On Ullman's watch, sales declined from $18.18 billion in 2004 to $17.6 billion in 2010, his last full year at the company. Sales per square foot dropped to $155 from $177, according to Deborah Weinswig, an analyst at Citi Research

Johnson, the mastermind behind Apple Inc. stores, planned to shake up the company's stodgy image when he took over the top job at Penney's in November 2011.

But he was counting on everyday low prices and youthful fashions from names like Betsey Johnson and Joe Fresh to get shoppers to visit more often. He also developed a plan to replace racks of clothing with mini shops-within-stores to make the locations feel more like mini-malls. That was a spinoff of Ulman's mini-boutiques.

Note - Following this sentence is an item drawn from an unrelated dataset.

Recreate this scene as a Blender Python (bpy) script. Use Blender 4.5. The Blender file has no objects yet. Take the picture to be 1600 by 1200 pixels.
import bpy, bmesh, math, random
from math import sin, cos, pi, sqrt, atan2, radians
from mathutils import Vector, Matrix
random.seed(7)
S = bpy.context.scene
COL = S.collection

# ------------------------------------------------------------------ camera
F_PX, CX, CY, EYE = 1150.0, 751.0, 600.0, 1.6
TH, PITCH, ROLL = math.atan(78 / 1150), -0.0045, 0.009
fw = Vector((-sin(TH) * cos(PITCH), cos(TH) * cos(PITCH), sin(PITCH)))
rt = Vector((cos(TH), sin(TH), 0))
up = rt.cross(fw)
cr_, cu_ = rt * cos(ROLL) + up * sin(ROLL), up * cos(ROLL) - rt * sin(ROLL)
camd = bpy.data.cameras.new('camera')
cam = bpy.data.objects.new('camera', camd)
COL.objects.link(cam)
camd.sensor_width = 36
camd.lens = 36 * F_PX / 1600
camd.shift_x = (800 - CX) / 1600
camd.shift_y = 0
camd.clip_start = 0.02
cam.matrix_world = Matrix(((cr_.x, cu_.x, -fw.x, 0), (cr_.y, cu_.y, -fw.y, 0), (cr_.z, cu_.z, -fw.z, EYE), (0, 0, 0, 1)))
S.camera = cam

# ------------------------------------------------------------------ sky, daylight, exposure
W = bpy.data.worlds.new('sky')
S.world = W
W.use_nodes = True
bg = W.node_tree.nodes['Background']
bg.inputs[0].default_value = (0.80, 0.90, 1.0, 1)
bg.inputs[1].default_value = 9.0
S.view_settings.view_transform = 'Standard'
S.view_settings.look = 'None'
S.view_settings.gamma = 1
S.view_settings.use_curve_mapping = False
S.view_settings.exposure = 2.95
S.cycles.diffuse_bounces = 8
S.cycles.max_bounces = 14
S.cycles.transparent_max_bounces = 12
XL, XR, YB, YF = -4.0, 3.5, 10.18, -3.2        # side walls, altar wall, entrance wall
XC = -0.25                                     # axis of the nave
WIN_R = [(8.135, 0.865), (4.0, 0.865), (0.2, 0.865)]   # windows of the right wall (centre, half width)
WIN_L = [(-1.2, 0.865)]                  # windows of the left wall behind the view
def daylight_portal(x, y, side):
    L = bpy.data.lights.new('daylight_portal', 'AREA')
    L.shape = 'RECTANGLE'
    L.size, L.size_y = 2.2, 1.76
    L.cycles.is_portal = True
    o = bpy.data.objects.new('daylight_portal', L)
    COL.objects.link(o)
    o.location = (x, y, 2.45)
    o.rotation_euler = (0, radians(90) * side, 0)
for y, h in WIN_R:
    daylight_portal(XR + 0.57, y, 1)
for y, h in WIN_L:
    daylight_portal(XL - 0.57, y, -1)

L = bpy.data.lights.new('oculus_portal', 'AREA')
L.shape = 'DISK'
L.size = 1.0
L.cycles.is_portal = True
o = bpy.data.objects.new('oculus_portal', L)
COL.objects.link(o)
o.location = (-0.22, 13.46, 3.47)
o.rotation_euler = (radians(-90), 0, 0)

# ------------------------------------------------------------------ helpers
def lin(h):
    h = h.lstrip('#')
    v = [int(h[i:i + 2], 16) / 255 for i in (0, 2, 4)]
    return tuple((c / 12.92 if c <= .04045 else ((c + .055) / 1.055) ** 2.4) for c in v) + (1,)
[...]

When Johnson announced his vision in January 2012, investor enthusiasm was high, but the honeymoon soon soured and sales fell. Penney's shares have lost more than half their value since early last year and are now trading at about $18, down from $43 in February 2012.

Analysts say the problem wasn't Johnson's vision but his execution. They say the big mistake was that Johnson didn't test the strategies with shoppers before rolling out the changes, a common practice in retailing.

Penney has been mostly quiet about its strategy going forward. But one question that remains is how much Ullman will slow the pace of the openings of the shops-within-stores, which the company started rolling out last fall. Penney needs to conserve cash, but it also needs to bring in shoppers.

Walter Loeb, a New York retail consultant, says he believes that the opening of Penney's revamped home departments, which were in the midst of construction when Johnson left April 8, will help attract customers. The areas will feature 20 new shops devoted to names like Michael Graves and Jonathan Adler. When the renovations are done, about 30 percent of the store will be transformed.

"That is going to make the store more productive,'' Loeb said.

Penney certainly is hoping that the revamp will help lure back some of the customers it lost, including Patricia Kellogg, 50.

Kellogg, who lives in Nelson, Ohio, is a former Penney customer who has turned more to Macy's since early last year, when Penney cut back on discounts and got rid of some of her favorite brands.

"Penney was my main store, where I shopped for good-quality things at a reasonable price,'' said Kellogg, who works at a local bar. "Now, you can't find good-quality stuff for the money.''

Kellogg did stop by her local Penney store earlier this week and bought winter scarves that were slashed to $1. "If they bring back better sales and better quality, I will be back,'' she said.